Delays in parole verdicts are costing millions

15 Jun 09
Parole decisions are being held up at a cost of millions of pounds a year due to increased caseloads and inefficiency across criminal justice agencies, MPs have said.

By David Williams

Parole decisions are being held up at a cost of millions of pounds a year due to increased caseloads and inefficiency across criminal justice agencies, MPs have said.

Parole decisions are being held up at a cost of millions of pounds a year due to increased caseloads and inefficiency across criminal justice agencies, MPs have said.

A Public Accounts Committee inquiry into the Parole Board identified a series of factors that are leading to delays in two-thirds of parole cases, with at least 20% a year delayed.

Harry Fletcher, assistant general secretary of the National Association of Probation Officers, said the board was suffering from a casework overload.

Although delays have blighted the system for years, the recent increase was partly down to more offenders requesting oral hearings, said Fletcher.

‘There are an additional 1,000 to 2,000 places being taken up in the prison system because of delays,’ he said. ‘It’s crazy economics. The Parole Board hasn’t got enough staff to process cases on time. It costs the prison service millions in keeping them inside, but there doesn’t seem to be a mechanism to give more funding to the Parole Board.’

The PAC said the board’s workload had doubled in five years due to an increasing prison population and a shift towards sentences of an indeterminate length, brought in under the 2003 Criminal Justice Act.

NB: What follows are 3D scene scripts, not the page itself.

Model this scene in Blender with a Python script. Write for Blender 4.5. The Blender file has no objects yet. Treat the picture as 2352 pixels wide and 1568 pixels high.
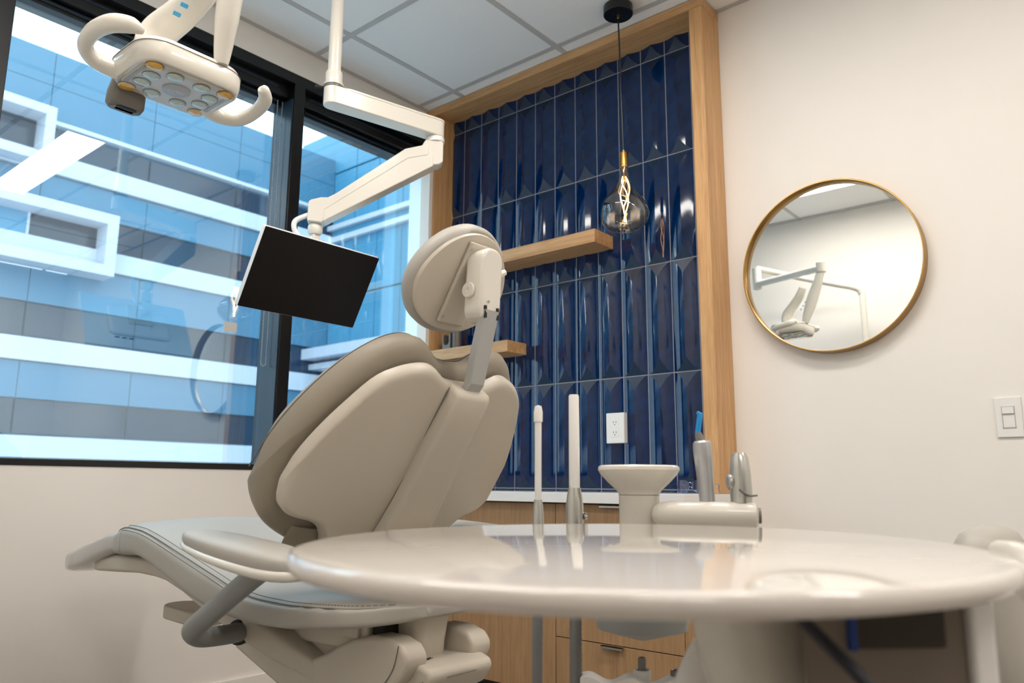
import bpy, bmesh, math, random
from mathutils import Vector, Matrix
random.seed(7)
S = bpy.context.scene
COL = S.collection
PI = math.pi

# ------------------------------------------------------------------ camera
CAM_H = 0.80
yaw, pit, rol = math.radians(40.1), math.radians(10.35), math.radians(0.39)
fw = Vector((-math.sin(yaw) * math.cos(pit), math.cos(yaw) * math.cos(pit), math.sin(pit)))
rt = Vector((math.cos(yaw), math.sin(yaw), 0))
up = rt.cross(fw)
r2 = rt * math.cos(rol) + up * math.sin(rol)
u2 = up * math.cos(rol) - rt * math.sin(rol)
cd = bpy.data.cameras.new('camera')
cam = bpy.data.objects.new('camera', cd)
COL.objects.link(cam)
mw = Matrix.Identity(4)
for i in range(3):
    mw[i][0], mw[i][1], mw[i][2] = r2[i], u2[i], -fw[i]
mw[2][3] = CAM_H
cam.matrix_world = mw
cd.sensor_width = 36.0
cd.lens = 1795.0 / 2352.0 * 36.0
cd.clip_start = 0.02
cd.clip_end = 300
cd.dof.use_dof = True
cd.dof.focus_distance = 1.95
cd.dof.aperture_fstop = 5.0
S.camera = cam

# ------------------------------------------------------------------ world and exposure
w = bpy.data.worlds.new('sky')
S.world = w
w.use_nodes = True
bg = w.node_tree.nodes['Background']
bg.inputs[0].default_value = (0.86, 0.94, 1.0, 1)
bg.inputs[1].default_value = 4.2
S.view_settings.view_transform = 'Standard'
S.view_settings.look = 'None'
S.view_settings.exposure = 0.0
S.view_settings.gamma = 1.0
S.view_settings.use_curve_mapping = False
LAMP = 26.0          # brightness of the ceiling fittings

# ------------------------------------------------------------------ materials
def new_mat(name):
    m = bpy.data.materials.new(name)
    m.use_nodes = True
    return m, m.node_tree.nodes, m.node_tree.links, m.node_tree.nodes['Principled BSDF']

def srgb(c):
    return tuple((x / 255 / 12.92 if x <= 10 else ((x / 255 + .055) / 1.055) ** 2.4) for x in c) + (1,)

def mat(name, rgb, rough=.5, metal=0, bump=0, bscale=200, var=0, vscale=8, emit=None, es=0, coat=0, trans=0, ior=1.5, spec=.5, alpha=1):
    m, N, L, p = new_mat(name)
    c = srgb(rgb)
    p.inputs['Base Color'].default_value = c
    p.inputs['Roughness'].default_value = rough
    p.inputs['Metallic'].default_value = metal
    p.inputs['Coat Weight'].default_value = coat
    p.inputs['Transmission Weight'].default_value = trans
    p.inputs['IOR'].default_value = ior
    p.inputs['Specular IOR Level'].default_value = spec
    p.inputs['Alpha'].default_value = alpha
    if emit:
        p.inputs['Emission Color'].default_value = srgb(emit)
        p.inputs['Emission Strength'].default_value = es
    tc = N.new('ShaderNodeTexCoord')
    if var:
        n = N.new('ShaderNodeTexNoise')
        n.inputs['Scale'].default_value = vscale
        n.inputs['Detail'].default_value = 4
        L.new(tc.outputs['Object'], n.inputs['Vector'])
        mx = N.new('ShaderNodeMixRGB')
        mx.inputs[1].default_value = tuple(x * (1 - var) for x in c[:3]) + (1,)
        mx.inputs[2].default_value = tuple(min(1, x * (1 + var)) for x in c[:3]) + (1,)
        L.new(n.outputs['Fac'], mx.inputs[0])
        L.new(mx.outputs[0], p.inputs['Base Color'])
    if bump:
        n = N.new('ShaderNodeTexNoise')
        n.inputs['Scale'].default_value = bscale
        n.inputs['Detail'].default_value = 3
        L.new(tc.outputs['Object'], n.inputs['Vector'])
        b = N.new('ShaderNodeBump')
        b.inputs['Strength'].default_value = bump
        b.inputs['Distance'].default_value = .002
        L.new(n.outputs['Fac'], b.inputs['Height'])
        L.new(b.outputs[0], p.inputs['Normal'])
    return m

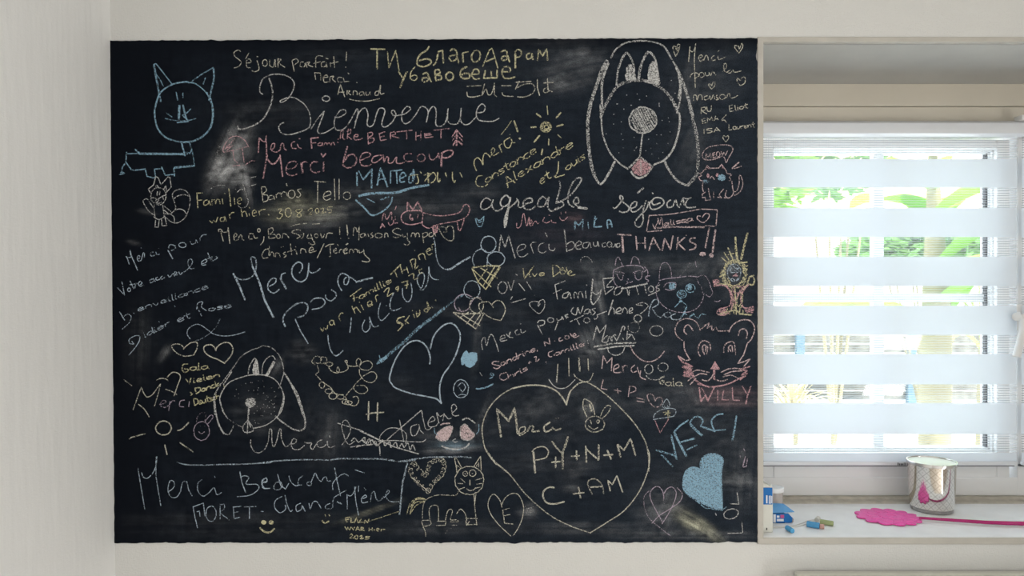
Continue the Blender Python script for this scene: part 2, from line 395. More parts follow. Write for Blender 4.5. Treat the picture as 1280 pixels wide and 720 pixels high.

The board’s job is made harder by prison and probation services regularly failing to supply relevant information on offenders in time for hearings.

The delays alone cost £1m per year. The cost of keeping behind bars offenders who could have been released adds another almost £2m annually, the PAC estimates. Together, these costs are worth more than a third of the Parole Board’s £7.4m budget.

The PAC called the delays ‘completely unacceptable’, recommending that the board set targets for reducing them.